Um dos pontos mais simbólicos e negativos em relação ao comportamento da OAB foi o ingresso da então presidente da comissão de defesa da mulher como parte do caso, na qualidade de defensora do denunciado. Com a revolta, uma nova presidente tomou posse na comissão no final de fevereiro e fora realizada a substituição da advogada na defesa por um sócio do presidente da OAB.
Carta de renúncia
Em carta de renúncia ao conselho, Bruna explicita sua dor, frustração e indignação. Lembrando ter feito parte do movimento de renovação da OAB, se deparou com uma “postura desrespeitosa, falaciosa, machista e perigosamente astuta” por parte da direção e demonstrou se sentir “desamparada e humilhada pela gestão”, conduzida por Danniel.
Segundo Bruna, a procura pelo presidente se deu em 8 de fevereiro, com a esperança de que fosse dado encaminhamento para todos os procedimentos cabíveis, mas que percebeu que “não estava diante do Presidente da OAB, e sim do sócio e amigo do meu abusador”. O relato aponta ainda que o Danniel teria rebatido e contradito as palavras da vítima, e, em vez de abrir por ofício, o que entendia ser o dever do presidente, teria solicitado que fosse seguido os procedimentos de um processo ético-disciplinar comum, ignorando a gravidade do caso.
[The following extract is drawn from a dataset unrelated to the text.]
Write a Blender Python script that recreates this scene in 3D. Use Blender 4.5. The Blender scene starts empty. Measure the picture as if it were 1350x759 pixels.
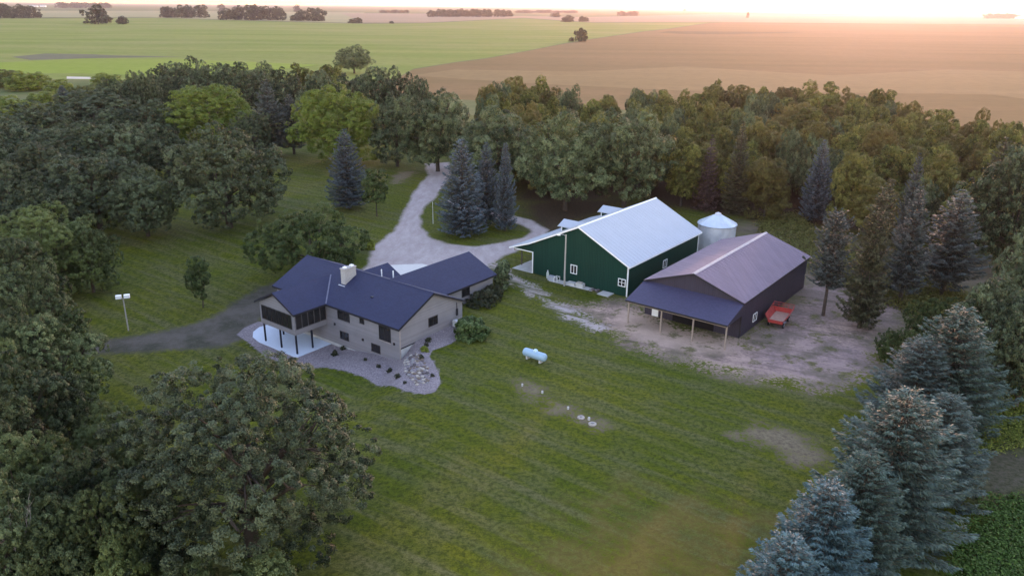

Em 16 de fevereiro, Bruna protocola oficialmente a representação contra o conselheiro da OAB e sócio do presidente. A vítima tomou como surpresa que as medidas tomadas a partir do dia 20 de fevereiro se deram no sentido de preservar a imagem da Ordem, ficando de segundo plano o acolhimento à vítima.
A preocupação com a imagem fica flagrante com a realização de uma pesquisa de opinião entre os advogados para compreender se a classe entendia como adequada a postura da Ordem sobre o caso até aquele momento.
Ao final da carta, a vítima afirma que não recebeu acolhimento e qualquer suporte da OAB de Sergipe e torna público a pergunta feita pelo presidente a ela, “por que você subiu ao apartamento?”, e a resposta, “subi porque confiava no amigo e colega advogado. Jamais imaginei que poderia sofrer a violência que sofri. O simples fato de ter subido não descaracteriza o estupro nem levanta suspeição séria aos fatos narrados por mim”.